Quisling is from Vidkun Quisling

Although interestingly enough, Gerry was apparently pronounced with a hard G, and gerrymander is not.

I am surprised at the absence of America from Amerigo Vespucci

also foreigners like:
braille from* Louis Braille*
**chauvinism ** from Nicolas Chauvin
martinet from Jean Martinet
nicotine from Jean Nicot
pasteurize from Louis Pasteur
quixotic from Don Quixote
saxophone from *Antoine Sax
*

Henry Shrapnel invented a particulary nasty kind of ammuntion back in the 19th century.

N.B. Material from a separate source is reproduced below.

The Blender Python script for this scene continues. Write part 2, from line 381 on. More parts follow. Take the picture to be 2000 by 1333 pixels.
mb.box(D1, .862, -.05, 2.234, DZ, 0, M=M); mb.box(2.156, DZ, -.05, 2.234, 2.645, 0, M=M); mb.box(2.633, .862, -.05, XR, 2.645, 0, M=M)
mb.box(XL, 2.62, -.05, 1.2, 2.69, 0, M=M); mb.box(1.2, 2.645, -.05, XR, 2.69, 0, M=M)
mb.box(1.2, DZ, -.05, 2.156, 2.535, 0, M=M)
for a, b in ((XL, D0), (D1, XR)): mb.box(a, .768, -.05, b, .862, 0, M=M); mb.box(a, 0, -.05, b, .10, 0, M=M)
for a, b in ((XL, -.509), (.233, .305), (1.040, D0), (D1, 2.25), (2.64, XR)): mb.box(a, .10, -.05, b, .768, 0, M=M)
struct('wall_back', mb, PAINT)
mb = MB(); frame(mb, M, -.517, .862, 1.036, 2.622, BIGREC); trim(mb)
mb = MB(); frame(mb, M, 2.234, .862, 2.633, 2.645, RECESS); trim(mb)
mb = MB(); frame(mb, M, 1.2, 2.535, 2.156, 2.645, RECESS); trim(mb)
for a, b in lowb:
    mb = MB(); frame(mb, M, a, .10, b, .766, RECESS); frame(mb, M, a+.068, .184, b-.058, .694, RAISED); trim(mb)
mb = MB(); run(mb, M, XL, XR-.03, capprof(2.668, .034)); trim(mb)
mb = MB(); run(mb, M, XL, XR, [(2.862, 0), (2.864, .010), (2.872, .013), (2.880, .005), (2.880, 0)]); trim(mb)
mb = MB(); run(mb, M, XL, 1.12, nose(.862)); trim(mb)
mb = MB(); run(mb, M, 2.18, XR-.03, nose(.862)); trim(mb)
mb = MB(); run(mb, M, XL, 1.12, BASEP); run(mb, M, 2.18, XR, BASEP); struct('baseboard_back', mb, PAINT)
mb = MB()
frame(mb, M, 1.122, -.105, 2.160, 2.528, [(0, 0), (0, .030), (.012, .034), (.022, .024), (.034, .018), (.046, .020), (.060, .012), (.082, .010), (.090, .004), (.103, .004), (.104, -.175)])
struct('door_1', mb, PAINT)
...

Many, dare I say most SI units are named after people.

Amp
Kelvin
Hertz
Newton
Pascal
Joule
Coulomb
Volt
Farad
Ohm
Siemens
Weber
Henry
Celsius
Becquerel
Gray
Sievert

There are also Planck units (named after Max Planck) including Dirac’s constant, Coloumb’s force constant and Boltzmann’s constant, but these are starting to stray from the OP.

The devil you say!

Yesterday I saw a shoe shop advertising “plimsoles”. The name “plimsoll” has nothing to do with soles, everything to do with the guy who put loading-lines on the sides of ships, but was not, per Wikipedia, the shoe’s inventor.

Santorum.

**Kafkaesque ** from the famous writer’s name.

Oops…

Slinks away in shame.

Pull a brody or take a brody
It seems more of a New York expression
from the Urban Dictionary

A “Brody” is a miraculous maneuver or stunt.

This comes from “Steve Brody”, the first man to survive the 135 foot jump from the Brooklyn Bridge. In 1885, right after the Brooklyn Bridge was built, Brody bragged he could survive the fall, and did. His amazing survival caused a media sensation, and the phrase “pull a Brody” has been used since then. (Only four people have ever survived the 135 foot drop, which is equivalent to jumping from the top of a fourteen story building.)

In 1885, Steve Brody owned a saloon. Parts of Brody’s saloon still survive today in New York’s Empire Room, which is fitted with mahogany panels and gold leaf plaster impressions recovered from Steve Brody’s Saloon.

The miraculous 1885 survival of Brody made him very famous. From that time to this, New Yorkers have talked about “pulling a Brody” or “taking a Brody”, referring to Brody’s miracle jump and survival.

In 120 years, obviously, some people have forgotten where “pull a brody” came from. Do some research on Steve Brody and you will see this is the actual origin of the phrase

I have to mention a very common word, derived from the name of a man who may have been my ancestor: “guy”, coming from the name of a Guy who tried to blow up the English parliament about 400 years ago.

(My grandfather’s middle name was Fawkes, which supports the family tradition that Guy was up there in the family tree).